Entries with scene source code:
-- Begin --

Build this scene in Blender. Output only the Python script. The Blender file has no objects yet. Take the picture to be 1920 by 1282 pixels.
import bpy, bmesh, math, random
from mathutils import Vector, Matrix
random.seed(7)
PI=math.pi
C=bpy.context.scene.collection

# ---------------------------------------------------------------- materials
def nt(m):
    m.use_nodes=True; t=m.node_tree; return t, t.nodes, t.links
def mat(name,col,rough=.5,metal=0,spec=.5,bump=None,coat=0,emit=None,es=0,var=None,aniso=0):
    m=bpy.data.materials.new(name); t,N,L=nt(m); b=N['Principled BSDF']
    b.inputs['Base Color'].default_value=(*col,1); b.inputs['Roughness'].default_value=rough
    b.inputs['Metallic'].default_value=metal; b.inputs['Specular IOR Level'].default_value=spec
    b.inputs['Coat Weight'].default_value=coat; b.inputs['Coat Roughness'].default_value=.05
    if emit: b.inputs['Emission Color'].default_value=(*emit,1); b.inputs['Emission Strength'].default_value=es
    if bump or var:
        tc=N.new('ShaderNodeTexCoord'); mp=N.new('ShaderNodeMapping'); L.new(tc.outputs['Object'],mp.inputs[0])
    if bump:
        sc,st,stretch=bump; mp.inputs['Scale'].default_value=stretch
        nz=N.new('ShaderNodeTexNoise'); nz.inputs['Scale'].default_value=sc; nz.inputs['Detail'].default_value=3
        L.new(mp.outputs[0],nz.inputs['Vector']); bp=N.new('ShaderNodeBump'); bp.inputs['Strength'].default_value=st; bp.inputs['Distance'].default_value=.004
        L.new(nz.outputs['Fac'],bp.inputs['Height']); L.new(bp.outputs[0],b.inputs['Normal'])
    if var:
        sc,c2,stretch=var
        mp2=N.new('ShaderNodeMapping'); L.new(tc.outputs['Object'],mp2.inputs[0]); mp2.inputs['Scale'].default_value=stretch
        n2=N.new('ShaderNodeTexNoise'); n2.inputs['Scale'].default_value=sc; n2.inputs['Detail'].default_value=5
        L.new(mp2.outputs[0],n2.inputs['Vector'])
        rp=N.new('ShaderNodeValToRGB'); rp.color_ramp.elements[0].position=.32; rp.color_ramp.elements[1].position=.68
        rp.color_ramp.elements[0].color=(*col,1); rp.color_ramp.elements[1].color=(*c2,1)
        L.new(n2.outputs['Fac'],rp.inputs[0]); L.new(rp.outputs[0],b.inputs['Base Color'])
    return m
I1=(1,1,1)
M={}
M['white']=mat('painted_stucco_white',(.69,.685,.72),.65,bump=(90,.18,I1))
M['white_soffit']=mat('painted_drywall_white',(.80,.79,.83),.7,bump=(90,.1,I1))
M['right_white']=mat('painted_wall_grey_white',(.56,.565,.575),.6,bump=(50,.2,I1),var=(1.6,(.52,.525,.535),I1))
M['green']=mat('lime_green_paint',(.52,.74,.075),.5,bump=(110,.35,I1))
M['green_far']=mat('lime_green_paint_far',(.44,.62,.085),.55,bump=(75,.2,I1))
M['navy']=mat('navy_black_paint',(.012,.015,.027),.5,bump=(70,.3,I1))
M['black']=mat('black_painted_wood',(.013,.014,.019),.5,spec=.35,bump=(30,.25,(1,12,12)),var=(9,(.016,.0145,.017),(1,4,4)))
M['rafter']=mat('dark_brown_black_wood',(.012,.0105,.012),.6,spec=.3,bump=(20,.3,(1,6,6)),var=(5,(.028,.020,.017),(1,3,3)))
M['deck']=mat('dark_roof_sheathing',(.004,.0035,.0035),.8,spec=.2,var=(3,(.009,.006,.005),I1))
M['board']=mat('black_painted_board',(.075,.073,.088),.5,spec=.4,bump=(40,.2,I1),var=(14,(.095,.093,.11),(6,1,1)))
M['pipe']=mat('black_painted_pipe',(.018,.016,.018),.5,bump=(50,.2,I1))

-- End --
-- Begin --

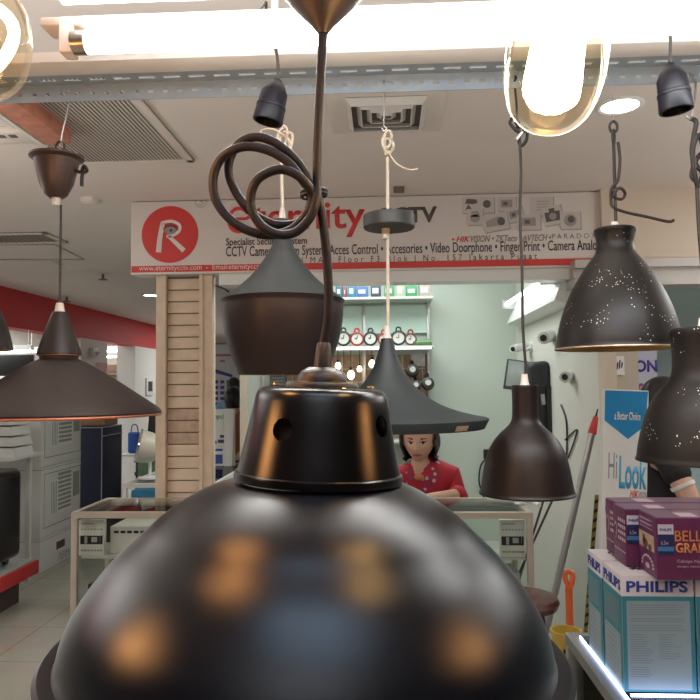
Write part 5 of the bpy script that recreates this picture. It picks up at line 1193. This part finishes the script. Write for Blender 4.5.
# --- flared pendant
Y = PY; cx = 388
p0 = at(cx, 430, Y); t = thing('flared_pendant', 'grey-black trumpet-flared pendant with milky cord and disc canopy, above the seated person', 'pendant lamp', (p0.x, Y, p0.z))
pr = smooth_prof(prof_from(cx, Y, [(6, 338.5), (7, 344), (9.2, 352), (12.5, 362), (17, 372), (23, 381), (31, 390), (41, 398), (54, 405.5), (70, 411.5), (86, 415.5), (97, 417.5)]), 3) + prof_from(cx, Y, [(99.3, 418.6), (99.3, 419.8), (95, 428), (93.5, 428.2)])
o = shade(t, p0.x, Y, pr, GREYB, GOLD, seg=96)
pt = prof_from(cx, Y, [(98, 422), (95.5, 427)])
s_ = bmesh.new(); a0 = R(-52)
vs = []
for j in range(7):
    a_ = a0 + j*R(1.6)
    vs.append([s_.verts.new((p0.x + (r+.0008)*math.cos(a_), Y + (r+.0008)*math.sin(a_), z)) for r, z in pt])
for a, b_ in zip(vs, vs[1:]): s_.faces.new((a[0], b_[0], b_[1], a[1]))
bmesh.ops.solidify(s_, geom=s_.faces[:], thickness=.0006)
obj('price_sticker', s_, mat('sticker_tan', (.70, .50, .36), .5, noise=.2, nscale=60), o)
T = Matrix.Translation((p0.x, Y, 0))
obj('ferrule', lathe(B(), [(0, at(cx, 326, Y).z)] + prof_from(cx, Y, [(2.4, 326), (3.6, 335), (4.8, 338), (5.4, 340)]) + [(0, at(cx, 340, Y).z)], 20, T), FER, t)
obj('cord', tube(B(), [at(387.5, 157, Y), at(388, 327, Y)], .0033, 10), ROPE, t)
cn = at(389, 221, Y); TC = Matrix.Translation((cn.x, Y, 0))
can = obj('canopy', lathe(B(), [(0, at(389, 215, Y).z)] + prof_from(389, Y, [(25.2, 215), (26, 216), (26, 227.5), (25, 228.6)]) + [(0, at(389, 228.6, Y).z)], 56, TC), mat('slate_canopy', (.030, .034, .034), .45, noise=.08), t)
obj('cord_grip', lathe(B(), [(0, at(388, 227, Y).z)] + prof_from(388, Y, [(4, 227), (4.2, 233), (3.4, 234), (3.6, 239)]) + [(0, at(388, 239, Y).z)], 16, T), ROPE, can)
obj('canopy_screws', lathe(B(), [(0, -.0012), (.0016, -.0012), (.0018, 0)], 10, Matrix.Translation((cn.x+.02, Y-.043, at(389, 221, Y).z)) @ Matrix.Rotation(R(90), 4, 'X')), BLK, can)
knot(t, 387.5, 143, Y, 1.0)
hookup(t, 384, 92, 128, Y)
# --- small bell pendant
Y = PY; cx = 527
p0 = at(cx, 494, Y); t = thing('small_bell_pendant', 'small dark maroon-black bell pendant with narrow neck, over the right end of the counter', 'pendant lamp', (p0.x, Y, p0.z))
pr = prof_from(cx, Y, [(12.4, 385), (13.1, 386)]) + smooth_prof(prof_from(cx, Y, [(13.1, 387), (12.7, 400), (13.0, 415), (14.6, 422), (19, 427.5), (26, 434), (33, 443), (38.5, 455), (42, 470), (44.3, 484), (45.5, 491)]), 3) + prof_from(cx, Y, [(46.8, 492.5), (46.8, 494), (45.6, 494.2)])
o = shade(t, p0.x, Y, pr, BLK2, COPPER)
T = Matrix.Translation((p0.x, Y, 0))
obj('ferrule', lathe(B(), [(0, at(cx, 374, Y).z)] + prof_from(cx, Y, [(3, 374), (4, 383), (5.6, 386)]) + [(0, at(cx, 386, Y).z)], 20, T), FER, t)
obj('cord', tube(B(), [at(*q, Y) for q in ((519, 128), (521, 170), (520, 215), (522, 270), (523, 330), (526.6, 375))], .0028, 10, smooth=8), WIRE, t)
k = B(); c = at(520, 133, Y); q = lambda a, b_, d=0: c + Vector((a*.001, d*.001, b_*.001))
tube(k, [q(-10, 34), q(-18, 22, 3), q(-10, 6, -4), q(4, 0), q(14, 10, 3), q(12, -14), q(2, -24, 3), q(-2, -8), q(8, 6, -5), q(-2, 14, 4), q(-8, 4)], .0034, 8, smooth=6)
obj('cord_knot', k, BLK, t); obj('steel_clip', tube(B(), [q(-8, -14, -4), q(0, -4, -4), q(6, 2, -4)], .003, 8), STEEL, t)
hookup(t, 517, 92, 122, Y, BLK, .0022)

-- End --

**Exercise details**: Your answer should be only the number of lines that hold the word "this".

**The solution**: 2